WHO and Ministry of Health digitize information vital for a healthier Iraq [EN/AR] – Iraq


7 March 2024, Baghdad, Iraq – WHO, in partnership with Iraq’s federal and Kurdistan regional health ministries, today concluded the launch of Phase II of the Health Resources and Services Availability Monitoring System (HeRAMS) project revision workshops.

This launch, devised as a series of 3 workshops spanning a couple of days each, engaged over 150 data collectors from across nearly all of Iraq’s directorates of health. The main aim was to provide them with a chance to review and update the HeRAMS paper and electronic formats, address Phase I issues, and rectify gaps in data collection and processing.

“WHO is pleased to coordinate the launch of this key project with the national health authorities. It has been encouraging to see the dedication of over 150 national personnel from the north, centre and south of the country as they regrouped to review the obstacles and challenges faced during the Phase I implementation and move forward to address them collectively,” said Dr Georges Ki-Zerbo, WHO Representative and Head of Mission in Iraq.

“These efforts will help maintain the applicability of this kind of survey and strengthen a digitized health system in Iraq. Congratulations to the Ministry of Health, WHO and all partners who contributed to this significant milestone,” he added.

The HeRAMS project was initiated in 2022 and finalized in 2023, bringing digitization to Iraq’s health system. HeRAMS will facilitate the digitization of the health system by providing a backup list of the country’s public health facilities in their entirety and identifying gaps in the health services delivered.
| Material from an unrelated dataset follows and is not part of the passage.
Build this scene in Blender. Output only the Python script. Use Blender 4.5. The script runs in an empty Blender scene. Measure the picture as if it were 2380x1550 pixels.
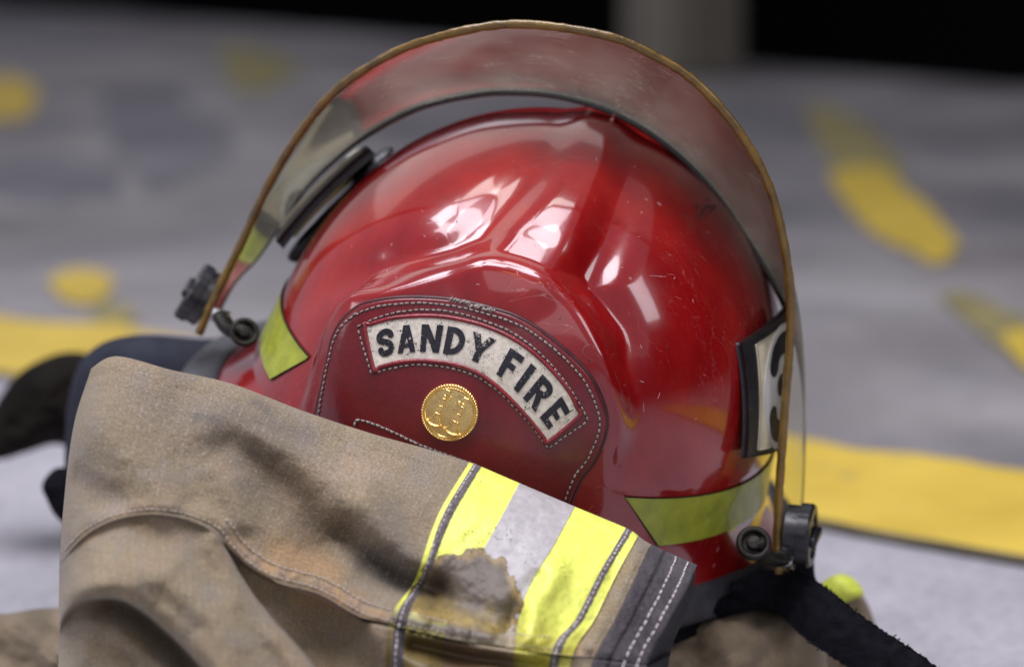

A schedule of annual reviews was launched to monitor the implementation process and address any vagueness, gaps, and changes needed to update the project surveys and data processing.

Since the Phase I launch in 2022, Ministry of Health staff have visited 5205 health facilities to conduct the HeRAMS survey, and 13 reports have been generated. The project has also enhanced national data collection and management capacity through 6 training workshops, benefiting about 300 health staff and data collectors dedicated to working on HeRAMS.

Substantial progress has been made towards enhancing Iraq’s health system by digitizing health information, both about health infrastructure and human resources. In turn, the HeRAMS project is improving equitable access to quality health services for all in Iraq.

WHO would like to extend its gratitude to the United States Agency for International Development (USAID) for its invaluable support in implementing this vital project.